Toyota also started leasing two Toyota FCHVs to University of California, Davis, and University of California, Irvine, respectively for roughly the same price.

Within a year, Toyota aims to lease 16 more fuel-cell cars in Japan and the United States.

Honda's FCX also made its North American commercial debut Monday, leasing a vehicle to the city of Los Angeles and the company is scheduled to lease four more to the city government, a Honda spokesman said.

Over the next three years, Honda hopes to lease 30 FCXs in Japan and the United States. The FCX seats four and has a range of about 355 kilometers for each tank load of hydrogen.

Trade Minister Takeo Hiranuma said fuel-cell cars reflected Japan's commitment to a clean energy policy.

Fuel-cell vehicles generate no harmful emissions and were one step ahead of other hybrid vehicles which combine conventional internal combustion engines with electric motors, he said.

In 1997 Toyota introduced its Prius hybrid vehicle, which it says produces up to 90 percent less harmful emissions than the average conventional car. It has so far sold 105,000 Prius vehicles in Japan and abroad.

Taiyou Kawai, general manager of Toyota's fuel cell research and development department, said there were still many hurdles to clear before fuel-cell vehicles would be widely used by individual consumers.

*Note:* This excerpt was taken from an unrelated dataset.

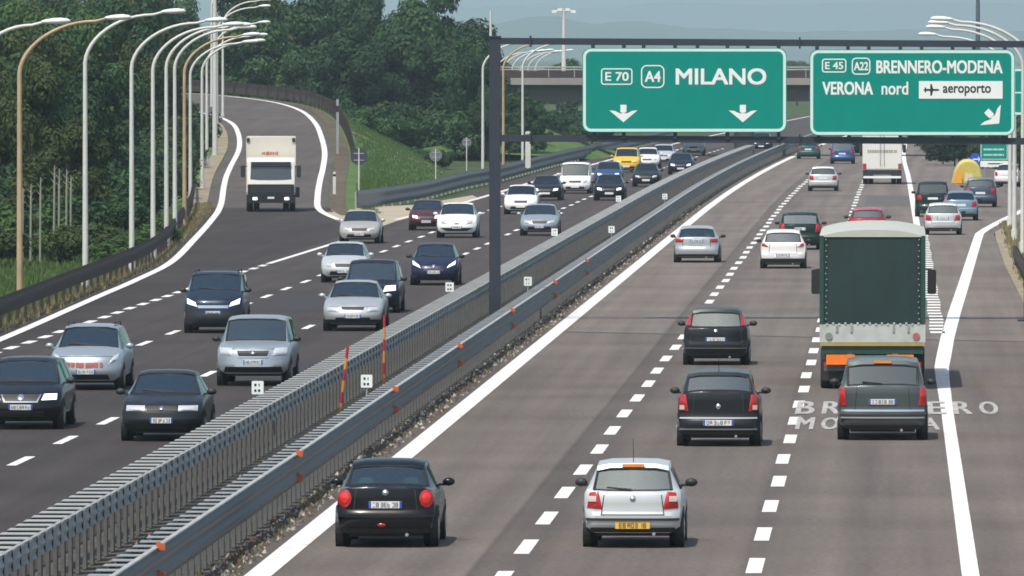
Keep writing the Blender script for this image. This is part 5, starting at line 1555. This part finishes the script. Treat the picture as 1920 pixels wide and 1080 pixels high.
# bushes by the slip road and the lamps
BL = 'bushy shrub growing between the lamps and the left wood'
for Y in range(398, 760, 11):
    xe = ramp_left(Y)
    far = (Y - 398) / 360
    off = 2.4 + TR.uniform(.4, 2.2) + (3.2 if Y < 470 else 0)
    bush(xe - off, Y, rz_(Y) * .75, TR.uniform(1.5, 2.8) + .6 * far, TR.uniform(1.3, 2.0), TR.choice('aabbc' if Y < 470 else 'aaab'), BL, 'shrubs beside the slip road')
    if Y > 440: bush(xe - off - 2.8, Y + 5, rz_(Y) * .5, TR.uniform(2.8, 4.4), TR.uniform(1.6, 2.4), TR.choice('aab'), BL, 'shrubs beside the slip road')
for px, py, Y, h, r, k in ((10, 470, 410, 2.6, 1.7, 'c'), (85, 430, 415, 2.3, 1.5, 'c'), (130, 410, 425, 2.8, 1.8, 'a'), (60, 400, 430, 3.4, 2, 'b'), (25, 395, 440, 4, 2.2, 'a'), (115, 450, 405, 1.8, 1.2, 'b'), (200, 470, 408, 1.0, 1.0, 'c'), (230, 450, 418, 1.1, 1.1, 'c'), (275, 425, 436, 1.0, 1.0, 'c'), (300, 405, 450, 1.3, 1.1, 'c'), (180, 440, 420, 1.6, 1.3, 'b')):
    bush(xat(px, Y), Y, -.1, h, r, k, BL, 'shrubs beside the slip road')
# pale dead stalks in the bushes
DEAD = plain('bleached stalk', (.26, .27, .21), .9, noise=.2)
for px, yb, yt, Y in ((57, 376, 345, 402), (75, 376, 332, 403), (101, 352, 310, 405), (110, 358, 316, 405), (124, 350, 318, 406), (132, 356, 330, 406), (42, 378, 352, 402)):
    a = yp(px, yb + 30, Y); b = yp(px + 2, yt, Y)
    t = thing('dead_stalk', 'bleached upright dead stalk among the shrubs at the left', 'dead plant', (a.x, Y, max(0, a.z)), 0, 'bleached stalks among the shrubs')
    h = b.z - t.location.z
    mb = MB(); mb.tube([(0, 0, -t.location.z), (.02, 0, h * .5), (.03, .01, h)], [.045, .04, .02], 6)
    for q in range(5): mb.tube([(0, 0, h * (.45 + .1 * q)), (.12 * (-1) ** q, .02, h * (.55 + .1 * q))], [.018, .008], 5)
    mb.build('stalk', DEAD, t)
# wood beyond the slip road
LM = 'tall dark tree in the wood beyond the slip road bend'
for Y, x0, x1, stp, h0, h1, z in ((872, -72, -34.8, 3.9, 9, 12.5, 0), (905, -76, -36.2, 4.4, 13.5, 16.5, 0), (945, -80, -38.5, 4.8, 15, 19, 0)):
    x = x0
    while x < x1:
        k = TR.random(); e = max(0, (x + 39.5) / 5)
        px = VX + x * F / Y
        if 335 < px < 428:
            hh = TR.uniform(8.5, 10.2)
        else:
            hh = TR.uniform(h0, h1) * (1 - .22 * max(0, e))
        tree(x + TR.uniform(-1, 1), Y + TR.uniform(-9, 9), z, hh, TR.uniform(4.2, 6.2), 'a' if k < .75 else ('b' if k < .9 else 'c'), LM, 'trees beyond the slip road bend', .12)
        x += stp
for px, Y, h, r in ((905, 815, 9.0, 3.0), (938, 812, 6.2, 2.4), (968, 806, 6.2, 2.4), (993, 802, 5.2, 1.8), (1012, 812, 3.4, 1.3), (880, 830, 10.5, 3.4), (955, 796, 4.4, 1.8), (915, 796, 5.6, 2.2)):
    tree(xat(px, Y), Y, 0, h, r, 'a', 'rounded tree at the end of the bridge behind the gantry post', 'trees by the bridge abutment', .1)
# scrub on the outside of the embankment
LS = 'low scrub bush at the foot of the embankment behind the gore guard rail'
for i in range(34):
    t = i / 33; px = 740 + t * 190 + TR.uniform(-8, 8); Y = TR.uniform(800, 850)
    bush(xat(px, Y), Y, .0, TR.uniform(2.2, 3.6) + 1.4 * (1 - t), TR.uniform(1.7, 2.6), TR.choice('aaab'), LS, 'scrub behind the gore guard rail')
for i in range(12):
    B, d = ramp_rows[min(NS, 45 + i)][1], ramp_rows[min(NS, 45 + i)][2]
    p = B + d * TR.uniform(4.5, 7.5)
    bush(p.x, p.y, max(0, p.z - 2.2), TR.uniform(2.4, 3.4), TR.uniform(1.6, 2.4), TR.choice('aab'), 'shrub behind the outer rail of the slip road bend', 'shrubs outside the slip road bend')
for i in range(16):
    t = (i + .5) / 16; px = 668 + t * 135; py = 228 + t * 105; Y = 770 - 40 * t
    p = yp(px + 22, py, Y)
    bush(p.x, Y + 10, max(0, p.z - 1.5), TR.uniform(1.0, 1.6), TR.uniform(.8, 1.2), TR.choice('aab'), 'small scrub bush along the ridge of the embankment', 'scrub along the embankment ridge')
# right side, beyond the exit
LR_ = 'green bush beyond the exit on the right'
for px, Y, h, r, k in ((1768, 770, 2.6, 1.5, 'a'), (1790, 760, 3.2, 1.8, 'a'), (1812, 790, 4.0, 2.0, 'a'), (1835, 800, 4.4, 2.2, 'a'), (1872, 740, 3.4, 2.2, 'b'), (1905, 720, 5.0, 2.4, 'a'), (1935, 700, 5.5, 2.6, 'c'), (1955, 640, 5.5, 2.6, 'a'), (1750, 840, 3.0, 1.8, 'a')):
    bush(xat(px, Y), Y, 0, h, r, k, LR_, 'bushes beyond the exit')
for px, Y, h, r in ((1012, 875, 3.4, 2.2), (1035, 890, 3.0, 2.2), (1060, 905, 2.8, 2.2), (1085, 920, 3.2, 2.4), (1110, 940, 3.4, 2.4), (1000, 900, 4, 2.4), (1045, 950, 3.8, 2.6), (1130, 960, 3.6, 2.6)):  # bushes added to darken the view under the bridge
    bush(xat(px, Y), Y, 0, h, r, 'a', 'dark bush added beyond the bridge to darken the gap below it', 'bushes beyond the bridge')
LFAR = 'hazy distant tree beyond the bridge'
for i in range(60):
    Y = TR.uniform(1150, 2300); s = TR.choice((-1, -1, 1, 1, 1))
    u = (-30 - TR.uniform(0, 40)) if s < 0 else (22 + TR.uniform(0, 70))
    tree(u + sh(Y), Y, 0, TR.uniform(6, 9), TR.uniform(3.5, 6), TR.choice('aab'), LFAR, 'distant trees beyond the bridge', .1)
# grass tufts on the verges
GRASSY = leaf_mat('bright green grass blades', (.055, .105, .028), (.085, .15, .038), (.14, .18, .06))  # brighter green than the shrub foliage
def tufts(name, pts, h, mat, seed, per=1):
    rnd = random.Random(seed); mb = MB()
    for p in pts:
        for q in range(per):
            a = rnd.uniform(0, PI); s = h * rnd.uniform(.5, 1.3); w = s * rnd.uniform(.12, .3)
            x, y, z = p[0] + rnd.uniform(-.2, .2), p[1] + rnd.uniform(-.5, .5), p[2]
            l = rnd.uniform(-.3, .3) * s
            mb.add([(x - w * math.cos(a), y - w * math.sin(a), z - .02), (x + w * math.cos(a), y + w * math.sin(a), z - .02), (x + l, y + l * .5, z + s)], [(0, 1, 2)])
    o = mb.build(name, mat); o['kind'] = 'stuff'; return o
rnd = random.Random(5)
pts = []
for i in range(9000):
    Y = rnd.uniform(300, 520); pts.append((ramp_left(Y) - 1.1 - rnd.random() ** 1.3 * 7, Y, -.05))
tufts('grass', pts, .24, GRASSY, 1, 3)
pts = []
for i in range(2600):
    Y = rnd.uniform(280, 560); pts.append((ramp_left(Y) - .45 - rnd.random() * .9, Y, rz_(Y)))
tufts('dry_grass', pts, .16, plain('dry grass', (.20, .17, .08), .9, noise=.35), 2, 2)
pts = []
for i in range(9000):
    r_i = rnd.uniform(4, NS - 6); k = int(r_i)
    B, d = ramp_rows[k][1], ramp_rows[k][2]; f = rnd.random(); B2 = ramp_rows[k + 1][1]; B = B.lerp(B2, r_i - k)
    q = B + d * (1.7 + f * (.5 + B.z * 2)); q.z = B.z * (1 - f) - .1
    pts.append(tuple(q))
tufts('grass', pts, .16, GRASSY, 3, 2)
pts = []
for i in range(1800):
    Y = rnd.uniform(300, 500); pts.append((rnd.uniform(interp([(0, 4.3), (400, 4.5), (475, 4.9)], Y), 5.6), Y, .02))
tufts('dry_grass', pts, .2, plain('dry grass', (.20, .17, .08), .9, noise=.35), 4, 2)
pts = []
for i in range(1500):
    Y = 142 + 500 * rnd.random() ** 2; pts.append((rnd.uniform(-12.2, -11.2) if rnd.random() < .5 else rnd.uniform(-10.6, -10.2), Y, -.02))
tufts('weeds', pts, .11, plain('dry weeds', (.12, .11, .05), .9, noise=.3), 6, 2)

# ------------------------------------------------------------------ distant hills
def ridge(Y, x0, x1, f, mat):
    mb = MB(); rows = []; n = 200
    for i in range(n + 1):
        x = x0 + (x1 - x0) * i / n; h = f(x)
        rows.append([(x, Y - 900, -1), (x, Y - 500, h * .5 + 1.5 * math.sin(x * .021)), (x, Y - 200, h * .85), (x, Y, h), (x, Y + 700, -1)])
    mb.grid(rows); struct(mb.build('hills', mat, smooth=60))
def pxh(Y, tab):
    """hill height that shows its crest at the given photo rows"""
    return lambda x: HC + (VY - interp(tab, VX + x * F / Y)) * Y / F + .9 * math.sin(x * .05) + .5 * math.sin(x * .17 + 1)
HM = tex_ground('distant wooded hills', (.03, .05, .03), (.05, .07, .04), (.09, .09, .06), .004, .03)
ridge(14000, -1800, 1000, pxh(14000, [(-800, 60), (300, 52), (420, 40), (700, 45), (900, 50), (980, 34), (1040, 30), (1110, 44), (1200, 40), (1300, 52), (1500, 60), (1700, 56), (1900, 60), (2600, 50)]), HM)
ridge(20000, -3000, 1800, pxh(20000, [(-800, 0), (300, 8), (420, -4), (700, 10), (880, 14), (980, 10), (1100, 16), (1250, 4), (1450, 10), (1700, 0), (1900, 6), (2600, 0)]), tex_ground('farther hills', (.04, .06, .04), (.06, .08, .05), (.09, .09, .07), .003, .02))

# ------------------------------------------------------------------ air, sky and sun
HAZE = .00009
mb = MB(); mb.box((0, 11200, 198), (30000, 22800, 400))
hz = mb.build('haze', None)
m = bpy.data.materials.new('haze air'); m.use_nodes = True; N = m.node_tree.nodes; N.clear()
out = N.new('ShaderNodeOutputMaterial'); pv = N.new('ShaderNodeVolumePrincipled')
pv.inputs['Color'].default_value = (.70, .89, 1.0, 1); pv.inputs['Density'].default_value = HAZE; pv.inputs['Anisotropy'].default_value = .15
m.node_tree.links.new(pv.outputs[0], out.inputs['Volume'])
hz.data.materials.clear(); hz.data.materials.append(m); hz['kind'] = 'stuff'

w = bpy.data.worlds.new('World'); sc.world = w; w.use_nodes = True
N = w.node_tree.nodes; L = w.node_tree.links
bg = N['Background']; sky = N.new('ShaderNodeTexSky'); sky.sky_type = 'NISHITA'; sky.sun_disc = False
to_sun = Vector((-.42, -.90, 0)).normalized() * math.cos(R(60)) + Vector((0, 0, math.sin(R(60))))
sky.sun_elevation = R(60); sky.sun_rotation = math.atan2(to_sun.x, to_sun.y)
sky.air_density = 1.3; sky.dust_density = 2.5; sky.ozone_density = 1.2
L.new(sky.outputs[0], bg.inputs[0]); bg.inputs[1].default_value = .14
sd = bpy.data.lights.new('sun', 'SUN'); sd.energy = 3.9; sd.angle = R(.6); sd.color = (1, .94, .84)
so = bpy.data.objects.new('sun', sd); COL.objects.link(so); so.location = (0, 0, 200)
so.rotation_euler = to_sun.to_track_quat('Z', 'Y').to_euler()
sc.view_settings.view_transform = 'Standard'; sc.view_settings.look = 'None'
sc.view_settings.exposure = 0.0; sc.view_settings.gamma = 1.0
sc.render.engine = 'CYCLES'
sc.cycles.use_denoising = True
sc.cycles.max_bounces = 8; sc.cycles.transparent_max_bounces = 12; sc.cycles.volume_bounces = 1
sc.cycles.sample_clamp_indirect = 4.0
sc.cycles.filter_width = 1.7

Cost is the biggest factor with each FCHV costing more than 100 million yen to produce, Kawai said.

"It won't be anytime soon for mass commercialization. It will maybe take us another 10 years," he told AFP.

Another major hurdle is the lack of hydrogen stations where fuel-cell vehicle drivers can fill up.

"Right now we have four hydrogen stations in Japan," Kawai said, adding there were none in Tokyo, although six such stations are expected to be built in the Japanese capital soon.

Last month a ThunderPower hydrogen fuel-cell bus built by US bus and recreational vehicle manufacturer Thor Industries Inc. and ISE Research of San Diego entered service with the Sunline Transit Agency covering 100 miles a day in California.

Local reports said it was the only fuel-cell bus in commercial service in the world.